TOKYO, Aug. 13 (Xinhua) -- Tokyo stocks closed lower Monday, with the benchmark Nikkei ending at a one-month low on concerns Turkey's financial crisis will affect the global economy.
The 225-issue Nikkei Stock Average dropped 440.65 points, or 1.98 percent, from Friday to close the day at 21,857.43.
The broader Topix index of all First Section issues on the Tokyo Stock Exchange, meanwhile, lost 36.66 points, or 2.13 percent, to finish at 1,683.50.
Shares were pressured from the get-go as investors were in a risk-averse mood related to the Turkish financial crisis and possible regional and global contagion, market strategists here said.
They added that along with European banks, Japanese banks have also lent Turkish banks money and so are also exposed to the problem.
As such, domestic banking issues duly retread Monday, with the overall market mood dampened by the yen's appreciation against the U.S. dollar and the euro, due to the crisis in Turkey.

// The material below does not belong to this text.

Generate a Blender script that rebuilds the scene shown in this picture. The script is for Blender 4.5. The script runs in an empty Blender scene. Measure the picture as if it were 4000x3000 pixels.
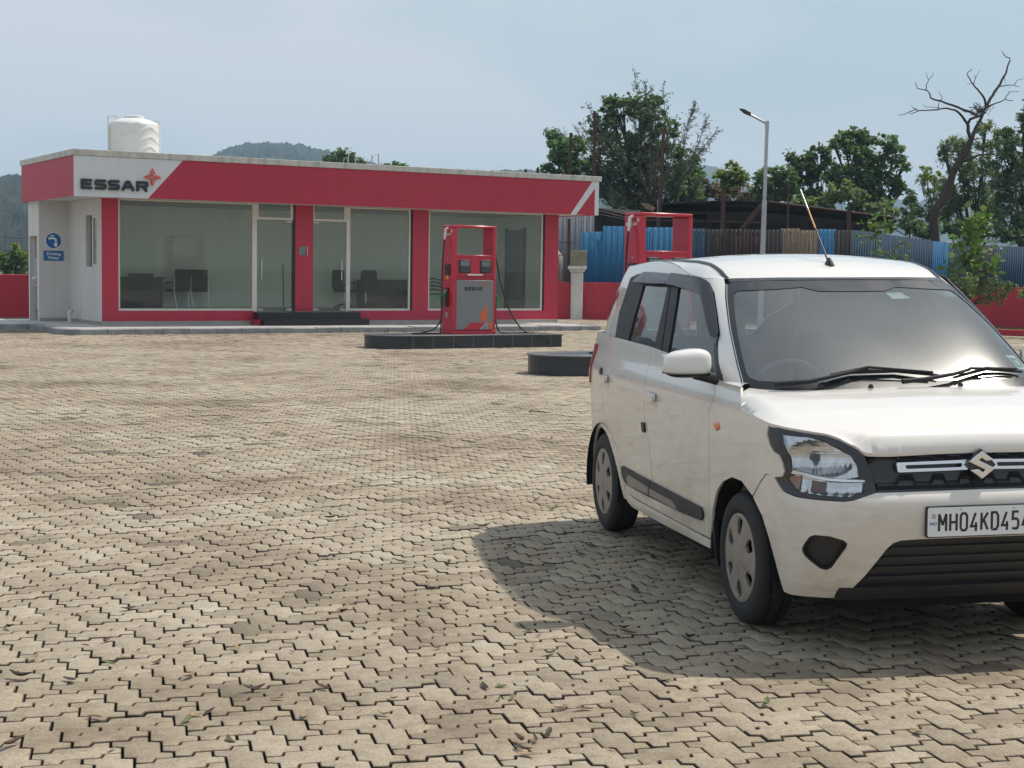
import bpy, bmesh, math, random
import numpy as np
from mathutils import Vector, Matrix
from mathutils.geometry import delaunay_2d_cdt
R = math.radians
random.seed(7); rng = np.random.default_rng(11)
scene = bpy.context.scene
COL = scene.collection
# ------------------------------------------------------------------ camera
F_PX, PITCH, ROLL, CAM_H = 5950.0, 0.0745, 0.0148, 1.543
cd = bpy.data.cameras.new("camera"); cam = bpy.data.objects.new("camera", cd); COL.objects.link(cam)
cd.sensor_fit = 'HORIZONTAL'; cd.sensor_width = 36.0; cd.lens = 36.0 * F_PX / 4000.0
cd.clip_start = 0.1; cd.clip_end = 9000
_F = Vector((0, math.cos(PITCH), -math.sin(PITCH))); _U0 = Vector((0, math.sin(PITCH), math.cos(PITCH))); _R0 = Vector((1, 0, 0))
_R = _R0 * math.cos(ROLL) + _U0 * math.sin(ROLL); _U = -_R0 * math.sin(ROLL) + _U0 * math.cos(ROLL)
cam.matrix_world = Matrix(((_R.x, _U.x, -_F.x, 0), (_R.y, _U.y, -_F.y, 0), (_R.z, _U.z, -_F.z, CAM_H), (0, 0, 0, 1)))
scene.camera = cam
def at(px, py, Y):
    """world point seen at photo pixel (4000 px wide) at distance Y along the view"""
    d = _F + _R * ((px - 2000) / F_PX) - _U * ((py - 1500) / F_PX)
    t = Y / d.y
    return Vector((0, 0, CAM_H)) + d * t
# ------------------------------------------------------------------ light
SUN = Vector((0.48, 0.275, 0.83)).normalized()
SUN_EL = math.asin(SUN.z); SUN_AZ = math.atan2(SUN.x, SUN.y)
sl = bpy.data.lights.new("sun", 'SUN'); sl.energy = 4.7; sl.angle = R(0.9); sl.color = (1.0, 0.93, 0.83)
so = bpy.data.objects.new("sun", sl); COL.objects.link(so); so.rotation_euler = SUN.to_track_quat('Z', 'Y').to_euler(); so.location = (20, 20, 60)
world = bpy.data.worlds.new("World"); scene.world = world; world.use_nodes = True
wn = world.node_tree.nodes; wl = world.node_tree.links; wn.clear()
sky = wn.new('ShaderNodeTexSky'); sky.sky_type = 'NISHITA'; sky.sun_disc = False
sky.sun_elevation = SUN_EL; sky.sun_rotation = SUN_AZ; sky.air_density = 1.2; sky.dust_density = 3.5; sky.ozone_density = 1.5; sky.altitude = 50
tcw = wn.new('ShaderNodeTexCoord'); mapw = wn.new('ShaderNodeMapping'); mapw.inputs['Scale'].default_value = (1.0, 1.0, 2.6)
mapw.inputs['Location'].default_value = (1.7, 0.4, 0.35)
nz = wn.new('ShaderNodeTexNoise'); nz.inputs['Scale'].default_value = 2.6; nz.inputs['Detail'].default_value = 7; nz.inputs['Roughness'].default_value = 0.55
rp = wn.new('ShaderNodeValToRGB'); rp.color_ramp.elements[0].position = 0.42; rp.color_ramp.elements[1].position = 0.60
rp.color_ramp.elements[0].color = (0, 0, 0, 1); rp.color_ramp.elements[1].color = (1, 1, 1, 1)
mulc = wn.new('ShaderNodeMath'); mulc.operation = 'MULTIPLY_ADD'; mulc.inputs[1].default_value = 0.14; mulc.inputs[2].default_value = 0.78
mixw = wn.new('ShaderNodeMixRGB'); cw_ = wn.new('ShaderNodeMixRGB'); cw_.inputs['Color1'].default_value = (5.85, 7.15, 8.05, 1); cw_.inputs['Color2'].default_value = (7.3, 7.7, 8.3, 1); wl.new(cw_.outputs['Color'], mixw.inputs['Color2'])
bg = wn.new('ShaderNodeBackground'); bg.inputs['Strength'].default_value = 0.10
wo = wn.new('ShaderNodeOutputWorld')
wl.new(tcw.outputs['Generated'], mapw.inputs['Vector']); wl.new(mapw.outputs['Vector'], nz.inputs['Vector'])
wl.new(nz.outputs['Fac'], rp.inputs['Fac']); wl.new(rp.outputs['Color'], cw_.inputs['Fac']); wl.new(rp.outputs['Color'], mulc.inputs[0])
wl.new(mulc.outputs[0], mixw.inputs['Fac']); wl.new(sky.outputs['Color'], mixw.inputs['Color1'])
wl.new(mixw.outputs['Color'], bg.inputs['Color']); wl.new(bg.outputs['Background'], wo.inputs['Surface'])
vs = scene.view_settings; vs.view_transform = 'Standard'; vs.look = 'None'; vs.gamma = 1.0; vs.exposure = 0.0; vs.use_curve_mapping = False
scene.cycles.max_bounces = 7; scene.cycles.diffuse_bounces = 3; scene.cycles.glossy_bounces = 3; scene.cycles.transparent_max_bounces = 16; scene.cycles.volume_bounces = 0
scene.cycles.use_adaptive_sampling = True; scene.cycles.sample_clamp_indirect = 6.0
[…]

In times of economic turmoil, investors often look to the Japanese currency as a "safe haven" and switch out of riskier assets like stocks and into the yen, which drives its value up against a basket of global currencies.
Such yen buying sees exporters hit particularly hard as they rely on a weaker yen to boost their competitiveness and profits in global markets and see profits augmented when repatriated on favorable currency exchanges.
By the close of play, machinery, marine transportation and nonferrous metal-oriented issues comprised those that declined the most, and falling issues beat rising ones by 1,884 to 191 on the First Section, with 28 ending the day unchanged.
On the main section on Monday, 1,523.64 million shares changed hands rising from Friday's volume of 1,507.92 million shares.
The turnover on the first trading day of the week came to 2,514.4 billion yen (22.78 billion U.S. dollars).